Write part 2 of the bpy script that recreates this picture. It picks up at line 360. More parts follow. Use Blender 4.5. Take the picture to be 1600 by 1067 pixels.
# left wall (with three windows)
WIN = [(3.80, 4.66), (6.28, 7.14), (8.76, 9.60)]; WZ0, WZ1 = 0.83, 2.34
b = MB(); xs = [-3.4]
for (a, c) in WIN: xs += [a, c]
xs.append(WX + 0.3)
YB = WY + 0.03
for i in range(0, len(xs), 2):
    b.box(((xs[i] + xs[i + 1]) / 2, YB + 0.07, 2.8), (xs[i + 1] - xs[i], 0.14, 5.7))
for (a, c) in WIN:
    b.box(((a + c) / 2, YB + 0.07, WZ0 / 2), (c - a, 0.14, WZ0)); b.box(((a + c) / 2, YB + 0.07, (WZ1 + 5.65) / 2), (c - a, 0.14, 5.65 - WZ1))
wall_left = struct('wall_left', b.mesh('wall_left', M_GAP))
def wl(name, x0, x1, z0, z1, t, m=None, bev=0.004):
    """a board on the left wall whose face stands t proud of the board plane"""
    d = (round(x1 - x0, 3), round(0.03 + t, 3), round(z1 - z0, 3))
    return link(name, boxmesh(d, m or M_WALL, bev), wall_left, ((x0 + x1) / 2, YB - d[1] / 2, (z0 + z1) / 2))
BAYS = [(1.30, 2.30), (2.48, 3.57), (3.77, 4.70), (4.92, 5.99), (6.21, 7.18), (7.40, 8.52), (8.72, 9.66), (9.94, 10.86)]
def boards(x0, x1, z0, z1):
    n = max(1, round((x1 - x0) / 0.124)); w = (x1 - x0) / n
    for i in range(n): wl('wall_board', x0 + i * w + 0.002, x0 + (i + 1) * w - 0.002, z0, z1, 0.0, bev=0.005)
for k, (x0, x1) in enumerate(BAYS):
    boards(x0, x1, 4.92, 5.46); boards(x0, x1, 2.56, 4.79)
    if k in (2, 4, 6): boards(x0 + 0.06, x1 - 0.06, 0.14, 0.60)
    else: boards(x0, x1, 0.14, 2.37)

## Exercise
Extract the data exactly as given.

## Response for this exercise
Write part 2 of the bpy script that recreates this picture. It picks up at line 360. More parts follow. Use Blender 4.5. Take the picture to be 1600 by 1067 pixels.
# left wall (with three windows)
WIN = [(3.80, 4.66), (6.28, 7.14), (8.76, 9.60)]; WZ0, WZ1 = 0.83, 2.34
b = MB(); xs = [-3.4]
for (a, c) in WIN: xs += [a, c]
xs.append(WX + 0.3)
YB = WY + 0.03
for i in range(0, len(xs), 2):
    b.box(((xs[i] + xs[i + 1]) / 2, YB + 0.07, 2.8), (xs[i + 1] - xs[i], 0.14, 5.7))
for (a, c) in WIN:
    b.box(((a + c) / 2, YB + 0.07, WZ0 / 2), (c - a, 0.14, WZ0)); b.box(((a + c) / 2, YB + 0.07, (WZ1 + 5.65) / 2), (c - a, 0.14, 5.65 - WZ1))
wall_left = struct('wall_left', b.mesh('wall_left', M_GAP))
def wl(name, x0, x1, z0, z1, t, m=None, bev=0.004):
    """a board on the left wall whose face stands t proud of the board plane"""
    d = (round(x1 - x0, 3), round(0.03 + t, 3), round(z1 - z0, 3))
    return link(name, boxmesh(d, m or M_WALL, bev), wall_left, ((x0 + x1) / 2, YB - d[1] / 2, (z0 + z1) / 2))
BAYS = [(1.30, 2.30), (2.48, 3.57), (3.77, 4.70), (4.92, 5.99), (6.21, 7.18), (7.40, 8.52), (8.72, 9.66), (9.94, 10.86)]
def boards(x0, x1, z0, z1):
    n = max(1, round((x1 - x0) / 0.124)); w = (x1 - x0) / n
    for i in range(n): wl('wall_board', x0 + i * w + 0.002, x0 + (i + 1) * w - 0.002, z0, z1, 0.0, bev=0.005)
for k, (x0, x1) in enumerate(BAYS):
    boards(x0, x1, 4.92, 5.46); boards(x0, x1, 2.56, 4.79)
    if k in (2, 4, 6): boards(x0 + 0.06, x1 - 0.06, 0.14, 0.60)
    else: boards(x0, x1, 0.14, 2.37)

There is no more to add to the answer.